By: Hannah Walker, Director of Government Relations, Food Marketing Institute
Cooking Utensils

America is quickly becoming a land of amateur chefs, as evidenced by a recent trip to the Culinary Institute of America (CIA).  The school has become a magnet not only for aspiring professional chefs, but anyone who enjoys turning on the stove and trying their hand at a new recipe.  The CIA essentially celebrates food—the art, politics, science and yes cooking of food.

The school bookstore is packed full of cook books from everything you ever wanted to know about grilling, cooking for dietary restrictions, learning to cook Indonesian or the art of pairing the perfect wine with your meal.  Shoppers inspired by a campus tour that outlines the school’s curriculum and various majors and academic programs quickly snatch up the latest kitchen gadget and cook books to take home and finally try to make that standing crown rack of lamb.

One doesn’t need to travel to the CIA to see firsthand our great national interest in food.  A quick trip to the grocery store shows how far we have come in our interest in the cooking arts.  The supermarket industry has been a leader in increasing the consumer’s access to new innovative recipes, interesting ingredients from around the world, and now more frequently through, in-store dietitians and nutritionists to help the home chef prepare creative and delicious foods while adhering to unique dietary restrictions or needs.

September marks National Family Meals Month.  Not only are we celebrating the important familial, health and societal benefits of families sitting down to break bread together, we are also celebrating the interesting and diverse meals they choose to eat together.  Mom’s tried and true meatloaf recipe has taken a turn for the creative with the addition of buffalo meat or possibly ground turkey.  The classic side of mashed potatoes can now be found punched up with earthy truffle oil or smoked Gouda bought at the local grocery store.  Recipes and dishes that were once thought could only be enjoyed at the finest restaurant are now found on family dinner tables across the country, all made with ingredients and recipes found at the grocery store. 
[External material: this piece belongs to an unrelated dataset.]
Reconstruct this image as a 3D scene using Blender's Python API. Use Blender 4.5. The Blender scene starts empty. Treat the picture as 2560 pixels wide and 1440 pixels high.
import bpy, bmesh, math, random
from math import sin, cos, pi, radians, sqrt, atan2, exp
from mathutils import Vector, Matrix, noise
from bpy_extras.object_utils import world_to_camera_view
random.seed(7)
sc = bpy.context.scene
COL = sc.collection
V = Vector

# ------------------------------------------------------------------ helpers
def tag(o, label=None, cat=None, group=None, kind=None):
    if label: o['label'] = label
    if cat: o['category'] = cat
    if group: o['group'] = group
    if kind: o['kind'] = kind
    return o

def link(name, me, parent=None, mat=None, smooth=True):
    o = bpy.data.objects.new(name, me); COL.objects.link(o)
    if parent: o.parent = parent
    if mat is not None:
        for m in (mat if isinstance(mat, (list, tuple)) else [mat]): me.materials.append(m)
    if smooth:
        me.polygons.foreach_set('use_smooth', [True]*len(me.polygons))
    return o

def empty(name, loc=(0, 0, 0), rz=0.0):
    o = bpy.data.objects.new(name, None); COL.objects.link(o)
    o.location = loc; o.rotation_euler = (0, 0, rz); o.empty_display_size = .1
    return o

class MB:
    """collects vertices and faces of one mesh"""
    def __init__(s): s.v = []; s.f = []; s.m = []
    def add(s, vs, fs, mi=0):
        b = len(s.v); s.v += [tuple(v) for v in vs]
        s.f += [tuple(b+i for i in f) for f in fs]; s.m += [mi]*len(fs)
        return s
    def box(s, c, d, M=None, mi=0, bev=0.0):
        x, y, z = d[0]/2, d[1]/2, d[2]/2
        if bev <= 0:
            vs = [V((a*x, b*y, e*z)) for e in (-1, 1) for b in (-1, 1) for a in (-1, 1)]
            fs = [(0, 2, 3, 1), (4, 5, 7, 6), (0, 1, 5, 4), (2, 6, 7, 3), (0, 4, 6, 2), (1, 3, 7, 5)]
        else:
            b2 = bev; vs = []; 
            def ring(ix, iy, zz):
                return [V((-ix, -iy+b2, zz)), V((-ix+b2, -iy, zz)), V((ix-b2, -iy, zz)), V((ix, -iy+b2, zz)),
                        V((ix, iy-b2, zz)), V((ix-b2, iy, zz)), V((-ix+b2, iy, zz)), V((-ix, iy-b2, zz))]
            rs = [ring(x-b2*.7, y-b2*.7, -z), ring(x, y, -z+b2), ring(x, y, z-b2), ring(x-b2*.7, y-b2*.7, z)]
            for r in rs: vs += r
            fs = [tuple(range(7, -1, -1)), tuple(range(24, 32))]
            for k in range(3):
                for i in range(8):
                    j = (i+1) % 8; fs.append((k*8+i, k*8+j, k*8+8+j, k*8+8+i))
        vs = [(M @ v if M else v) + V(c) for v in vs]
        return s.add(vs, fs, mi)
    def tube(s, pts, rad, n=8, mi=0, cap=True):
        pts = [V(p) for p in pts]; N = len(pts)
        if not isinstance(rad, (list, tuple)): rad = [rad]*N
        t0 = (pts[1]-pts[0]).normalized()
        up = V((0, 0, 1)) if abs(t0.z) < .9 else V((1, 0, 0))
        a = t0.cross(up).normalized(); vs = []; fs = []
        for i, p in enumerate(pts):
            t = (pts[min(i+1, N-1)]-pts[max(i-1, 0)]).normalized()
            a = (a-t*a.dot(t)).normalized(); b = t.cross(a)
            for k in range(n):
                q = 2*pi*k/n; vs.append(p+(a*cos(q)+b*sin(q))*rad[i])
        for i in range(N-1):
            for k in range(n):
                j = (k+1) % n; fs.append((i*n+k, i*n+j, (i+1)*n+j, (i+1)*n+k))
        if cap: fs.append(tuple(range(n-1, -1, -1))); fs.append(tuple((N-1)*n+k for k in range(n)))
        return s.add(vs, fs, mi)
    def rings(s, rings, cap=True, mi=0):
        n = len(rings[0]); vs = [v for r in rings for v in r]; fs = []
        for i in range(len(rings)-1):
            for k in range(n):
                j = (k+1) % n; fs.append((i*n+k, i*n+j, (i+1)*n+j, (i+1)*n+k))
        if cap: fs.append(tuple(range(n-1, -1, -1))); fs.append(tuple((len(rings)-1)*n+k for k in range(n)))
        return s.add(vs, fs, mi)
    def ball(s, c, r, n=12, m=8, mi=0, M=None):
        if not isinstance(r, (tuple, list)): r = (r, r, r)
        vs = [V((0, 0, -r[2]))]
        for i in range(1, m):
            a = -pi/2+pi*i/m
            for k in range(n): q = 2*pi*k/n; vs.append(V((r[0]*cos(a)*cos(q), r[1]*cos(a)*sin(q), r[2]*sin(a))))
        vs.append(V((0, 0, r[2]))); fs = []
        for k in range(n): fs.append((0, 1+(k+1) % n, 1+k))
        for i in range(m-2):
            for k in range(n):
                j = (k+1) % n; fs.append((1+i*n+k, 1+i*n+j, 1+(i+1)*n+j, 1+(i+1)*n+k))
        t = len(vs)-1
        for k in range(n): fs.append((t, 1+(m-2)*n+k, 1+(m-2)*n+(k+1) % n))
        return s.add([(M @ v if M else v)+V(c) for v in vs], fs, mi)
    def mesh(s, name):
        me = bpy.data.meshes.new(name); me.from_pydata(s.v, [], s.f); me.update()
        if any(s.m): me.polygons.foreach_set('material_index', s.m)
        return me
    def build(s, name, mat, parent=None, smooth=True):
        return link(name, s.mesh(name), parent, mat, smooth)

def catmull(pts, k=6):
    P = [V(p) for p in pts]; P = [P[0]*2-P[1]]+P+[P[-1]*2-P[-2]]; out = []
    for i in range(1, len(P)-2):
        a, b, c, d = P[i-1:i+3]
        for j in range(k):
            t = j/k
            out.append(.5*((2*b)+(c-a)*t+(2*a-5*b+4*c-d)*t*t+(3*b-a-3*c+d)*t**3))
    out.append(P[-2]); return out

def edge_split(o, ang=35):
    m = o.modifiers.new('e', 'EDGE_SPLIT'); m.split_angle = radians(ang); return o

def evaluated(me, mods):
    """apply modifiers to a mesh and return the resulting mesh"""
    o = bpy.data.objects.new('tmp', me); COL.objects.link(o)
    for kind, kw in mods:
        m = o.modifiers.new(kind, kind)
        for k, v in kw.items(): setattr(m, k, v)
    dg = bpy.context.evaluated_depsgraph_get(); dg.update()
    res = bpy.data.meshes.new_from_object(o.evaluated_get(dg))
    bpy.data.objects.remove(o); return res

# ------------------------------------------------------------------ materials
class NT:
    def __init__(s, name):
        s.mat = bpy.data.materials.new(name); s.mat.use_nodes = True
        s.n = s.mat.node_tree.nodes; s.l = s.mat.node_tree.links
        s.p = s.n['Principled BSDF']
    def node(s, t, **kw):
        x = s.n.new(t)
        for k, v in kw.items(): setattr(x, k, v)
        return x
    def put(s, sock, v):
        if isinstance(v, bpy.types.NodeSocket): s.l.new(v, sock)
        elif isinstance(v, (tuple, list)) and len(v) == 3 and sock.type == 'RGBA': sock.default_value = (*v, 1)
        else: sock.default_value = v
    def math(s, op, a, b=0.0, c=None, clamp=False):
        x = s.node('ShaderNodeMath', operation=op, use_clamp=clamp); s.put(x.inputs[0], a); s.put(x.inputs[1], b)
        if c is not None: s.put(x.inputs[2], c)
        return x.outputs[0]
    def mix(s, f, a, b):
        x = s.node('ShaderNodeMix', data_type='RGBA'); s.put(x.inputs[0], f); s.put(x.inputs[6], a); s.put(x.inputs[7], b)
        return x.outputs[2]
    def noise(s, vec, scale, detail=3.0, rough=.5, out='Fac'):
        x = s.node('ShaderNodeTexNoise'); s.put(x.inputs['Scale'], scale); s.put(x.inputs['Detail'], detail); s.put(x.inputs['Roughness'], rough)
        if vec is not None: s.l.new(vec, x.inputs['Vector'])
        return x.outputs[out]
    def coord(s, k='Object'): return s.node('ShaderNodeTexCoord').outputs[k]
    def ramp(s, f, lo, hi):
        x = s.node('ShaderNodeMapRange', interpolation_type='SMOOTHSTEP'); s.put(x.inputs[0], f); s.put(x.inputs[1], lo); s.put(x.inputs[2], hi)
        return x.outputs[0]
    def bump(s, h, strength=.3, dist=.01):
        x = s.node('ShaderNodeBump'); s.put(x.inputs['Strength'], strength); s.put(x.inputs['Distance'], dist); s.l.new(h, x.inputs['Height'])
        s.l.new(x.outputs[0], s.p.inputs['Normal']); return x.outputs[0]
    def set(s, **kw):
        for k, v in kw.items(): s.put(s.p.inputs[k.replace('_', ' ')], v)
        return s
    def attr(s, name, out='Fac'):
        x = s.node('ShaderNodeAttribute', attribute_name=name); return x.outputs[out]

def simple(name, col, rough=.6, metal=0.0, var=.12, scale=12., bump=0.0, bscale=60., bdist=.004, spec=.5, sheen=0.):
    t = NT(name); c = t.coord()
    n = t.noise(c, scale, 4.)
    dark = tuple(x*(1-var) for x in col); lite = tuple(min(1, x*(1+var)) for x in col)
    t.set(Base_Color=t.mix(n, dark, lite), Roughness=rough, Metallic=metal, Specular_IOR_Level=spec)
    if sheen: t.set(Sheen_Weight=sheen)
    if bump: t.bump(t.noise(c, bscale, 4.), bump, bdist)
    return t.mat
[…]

Those fine family meals are for everyone. In my role as a government relations director at FMI, I have the privilege of working on food and nutrition programs that help those most in need. Programs like WIC ensure that moms in-need can deliver on their child’s most basic need—a home cooked meal. WIC is just one of our nation’s federal nutrition programs that help those who need it the most be able to gather their family together around the dinner table for a family meal. It’s important that we maintain these nutrition programs and help more families access them.  

Whether you’re a graduate of the Culinary Institute or America or a single mother of three, we can all celebrate family meals.